Clearly this is meant to accommodate two-faced people, people of multi-faced discrimination, and Hexadecimal.
"It's the height of ridiculousness to say for those 9 lines you get hundreds of millions."
TFA says nothing specific to 'user ids' - it says object ids in general. I assume this includes things like comment ids, event ids, etc - which makes overflowing the 32 bit limit much more reasonable.
find / -name "*.sig" | xargs rm
If you think you might ever have more than 2^32 of something, you kind of have to go to 2^64. Yes. It's an obscene ammount of possibilities; but it's the next biggest size. You really don't have much of a choice here. You could implement 5-byte numbers, but it'd be a PiTA. No CPUs have native 5-byte ints. The progression has always been a doubling of int size.
If that doesn't make sense, you shouldn't be on Slashdot. Maybe you should be someplace else... like Facebook maybe?
For all intensive purposes, "whom" is no longer a word. That begs the question, "who cares"?
The difference being that the current (huge) number was not quite sufficient to register all human beings on the planet, so we have to wonder why they did this. 32-bit integers are kind of the default, so most people wouldn't worry about it. So why are they doing this?
If you look, this article is filed under "It's funny. Laugh." And it is, really. Either Facebook is doing this for no good reason, or someone actually has some justification for going to the time and expense to change their database in this way. And so... Are they really planning on registering more human beings that exist?
I realize it's not funny to you now, as you've had to have the joke explained to you...
If they suddenly went from 2 gigs of email to 5 exabytes, then yes.
Also, keep in mind that Slashdot did cover when Gmail was first released with that 2 gigs, which seemed impossibly huge, and was at least one or two orders of magnitude larger than their closest competitor.
Don't thank God, thank a doctor!
The other thing to remember is that there might be a certain number of people in the world at any one time, but that people are born and die within that time [and old ones won't be deleted]. I don't think it's inconceivable that Facebook might reach their current limit in 20-25 years.
Even it if it's just user IDs, and not object IDs as another user posted...
* 64-bit user IDs are easier to partition. They could be using the top N bits as a database ID.
* They may want to allocate the IDs randomly instead of sequentially. 64-bit IDs would involve fewer collisions.

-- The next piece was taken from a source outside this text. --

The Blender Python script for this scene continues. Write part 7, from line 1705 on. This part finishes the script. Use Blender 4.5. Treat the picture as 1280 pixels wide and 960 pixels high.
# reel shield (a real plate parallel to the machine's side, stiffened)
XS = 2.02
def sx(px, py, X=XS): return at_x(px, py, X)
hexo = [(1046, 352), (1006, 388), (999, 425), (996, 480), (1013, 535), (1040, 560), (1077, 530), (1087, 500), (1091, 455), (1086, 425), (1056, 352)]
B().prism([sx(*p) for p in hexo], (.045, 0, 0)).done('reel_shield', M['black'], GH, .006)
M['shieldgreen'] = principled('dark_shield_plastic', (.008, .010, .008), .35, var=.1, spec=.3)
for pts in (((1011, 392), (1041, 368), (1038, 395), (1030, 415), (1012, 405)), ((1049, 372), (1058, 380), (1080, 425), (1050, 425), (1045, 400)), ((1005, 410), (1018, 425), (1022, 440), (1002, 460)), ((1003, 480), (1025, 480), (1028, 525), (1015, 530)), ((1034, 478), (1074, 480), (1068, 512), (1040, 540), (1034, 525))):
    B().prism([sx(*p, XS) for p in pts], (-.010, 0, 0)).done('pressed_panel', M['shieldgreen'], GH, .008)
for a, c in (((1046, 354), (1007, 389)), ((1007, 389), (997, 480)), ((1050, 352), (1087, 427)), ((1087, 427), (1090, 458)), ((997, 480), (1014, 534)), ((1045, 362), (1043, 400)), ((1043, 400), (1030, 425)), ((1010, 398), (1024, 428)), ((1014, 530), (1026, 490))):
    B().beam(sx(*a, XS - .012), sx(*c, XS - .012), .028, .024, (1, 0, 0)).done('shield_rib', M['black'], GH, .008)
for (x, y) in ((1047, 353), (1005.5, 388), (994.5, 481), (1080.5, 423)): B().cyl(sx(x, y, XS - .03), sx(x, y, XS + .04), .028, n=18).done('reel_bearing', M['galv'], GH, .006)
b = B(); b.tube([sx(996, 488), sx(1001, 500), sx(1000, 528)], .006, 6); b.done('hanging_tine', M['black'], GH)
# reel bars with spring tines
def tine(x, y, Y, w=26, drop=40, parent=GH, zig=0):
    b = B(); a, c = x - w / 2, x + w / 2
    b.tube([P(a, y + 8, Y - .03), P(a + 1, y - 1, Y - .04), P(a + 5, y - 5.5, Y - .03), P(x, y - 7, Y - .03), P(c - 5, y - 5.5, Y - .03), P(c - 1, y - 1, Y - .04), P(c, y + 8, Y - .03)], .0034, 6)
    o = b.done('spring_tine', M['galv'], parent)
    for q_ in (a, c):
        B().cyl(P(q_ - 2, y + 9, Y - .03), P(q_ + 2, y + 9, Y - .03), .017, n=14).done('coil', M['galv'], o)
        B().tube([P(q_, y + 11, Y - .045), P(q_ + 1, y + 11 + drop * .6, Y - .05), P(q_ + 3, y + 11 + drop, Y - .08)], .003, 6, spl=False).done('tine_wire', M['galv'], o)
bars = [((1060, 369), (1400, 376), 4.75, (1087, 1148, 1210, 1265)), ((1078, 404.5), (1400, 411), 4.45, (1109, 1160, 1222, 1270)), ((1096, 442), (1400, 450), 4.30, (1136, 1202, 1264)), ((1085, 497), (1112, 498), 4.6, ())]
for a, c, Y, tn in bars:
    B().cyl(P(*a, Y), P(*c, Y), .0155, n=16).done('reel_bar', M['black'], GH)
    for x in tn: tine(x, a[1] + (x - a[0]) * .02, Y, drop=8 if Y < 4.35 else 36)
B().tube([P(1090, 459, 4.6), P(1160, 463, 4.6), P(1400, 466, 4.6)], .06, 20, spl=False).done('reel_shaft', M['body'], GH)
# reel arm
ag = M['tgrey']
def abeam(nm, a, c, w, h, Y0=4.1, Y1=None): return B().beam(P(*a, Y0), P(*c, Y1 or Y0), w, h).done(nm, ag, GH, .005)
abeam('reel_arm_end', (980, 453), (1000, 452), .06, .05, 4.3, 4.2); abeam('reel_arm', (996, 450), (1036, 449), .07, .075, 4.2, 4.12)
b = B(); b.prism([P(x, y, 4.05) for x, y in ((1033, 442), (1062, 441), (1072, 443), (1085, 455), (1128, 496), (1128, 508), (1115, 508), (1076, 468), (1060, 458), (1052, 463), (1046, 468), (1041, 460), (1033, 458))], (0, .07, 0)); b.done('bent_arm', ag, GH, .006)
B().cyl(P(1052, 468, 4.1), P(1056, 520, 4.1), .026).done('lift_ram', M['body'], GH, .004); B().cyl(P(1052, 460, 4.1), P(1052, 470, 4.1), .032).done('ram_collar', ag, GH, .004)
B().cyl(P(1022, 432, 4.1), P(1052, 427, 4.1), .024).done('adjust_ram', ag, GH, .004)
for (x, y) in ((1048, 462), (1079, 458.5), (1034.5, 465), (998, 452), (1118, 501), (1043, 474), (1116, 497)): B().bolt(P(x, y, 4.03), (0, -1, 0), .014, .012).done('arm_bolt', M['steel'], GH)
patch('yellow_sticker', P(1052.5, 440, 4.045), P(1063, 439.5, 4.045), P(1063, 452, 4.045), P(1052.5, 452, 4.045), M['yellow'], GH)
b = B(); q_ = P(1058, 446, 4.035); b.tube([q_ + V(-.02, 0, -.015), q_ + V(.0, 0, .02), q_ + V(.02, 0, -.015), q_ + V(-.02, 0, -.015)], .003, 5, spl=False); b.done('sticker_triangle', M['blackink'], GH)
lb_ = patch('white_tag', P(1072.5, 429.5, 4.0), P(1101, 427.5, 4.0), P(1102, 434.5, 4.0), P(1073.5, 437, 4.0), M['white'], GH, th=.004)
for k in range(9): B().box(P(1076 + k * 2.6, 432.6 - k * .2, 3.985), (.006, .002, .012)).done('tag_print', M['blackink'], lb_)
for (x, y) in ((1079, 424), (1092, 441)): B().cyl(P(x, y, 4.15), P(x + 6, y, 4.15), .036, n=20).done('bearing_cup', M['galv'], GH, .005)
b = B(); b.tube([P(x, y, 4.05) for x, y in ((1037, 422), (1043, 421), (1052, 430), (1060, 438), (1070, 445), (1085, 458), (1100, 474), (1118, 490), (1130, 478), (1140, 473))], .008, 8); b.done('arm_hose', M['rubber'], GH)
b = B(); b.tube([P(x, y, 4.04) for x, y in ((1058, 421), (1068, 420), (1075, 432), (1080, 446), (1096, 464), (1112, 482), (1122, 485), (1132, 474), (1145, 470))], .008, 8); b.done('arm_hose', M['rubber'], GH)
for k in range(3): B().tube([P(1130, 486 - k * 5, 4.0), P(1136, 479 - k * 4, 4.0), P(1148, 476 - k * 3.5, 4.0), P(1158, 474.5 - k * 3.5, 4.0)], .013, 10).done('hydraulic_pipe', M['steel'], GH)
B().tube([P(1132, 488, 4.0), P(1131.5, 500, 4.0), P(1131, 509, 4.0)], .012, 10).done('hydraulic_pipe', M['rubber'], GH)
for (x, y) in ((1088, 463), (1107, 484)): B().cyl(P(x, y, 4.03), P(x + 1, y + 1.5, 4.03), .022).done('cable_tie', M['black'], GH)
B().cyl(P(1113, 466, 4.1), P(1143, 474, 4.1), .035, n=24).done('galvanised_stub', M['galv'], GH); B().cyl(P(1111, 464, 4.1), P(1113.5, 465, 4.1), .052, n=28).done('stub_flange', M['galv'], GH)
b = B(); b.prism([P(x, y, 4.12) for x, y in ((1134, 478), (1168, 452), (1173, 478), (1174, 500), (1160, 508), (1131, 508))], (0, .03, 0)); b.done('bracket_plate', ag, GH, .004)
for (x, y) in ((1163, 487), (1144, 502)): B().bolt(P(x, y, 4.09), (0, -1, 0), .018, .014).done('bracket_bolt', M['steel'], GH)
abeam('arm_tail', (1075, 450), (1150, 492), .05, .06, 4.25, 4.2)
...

* We don't know what their account churn rate is; if people sign up, forget, and create new accounts again frequently, they could have many more than 47 million dormant accounts sitting around.
A 32-bit ID really does get cramped when you have a large user base.
Not all of the bits of an ID are necessarily there for uniqueness. Wider ID's allow for features such as check digits (being able to tell whether an ID is valid without doing an existence query in a remote database) and other information. Namely, various immutable properties of the object that is denoted by the ID can be stored in the ID itself. This is similar to using spare bits within a machine address for tagging an object with a type or other attribute. It may be very useful to be able to tell something about an object just from the ID alone.
I just changed the type of column "content" on my blog from "text" to "mediumtext". I'm ready to give a press conference as to the reason behind my decision to all interested.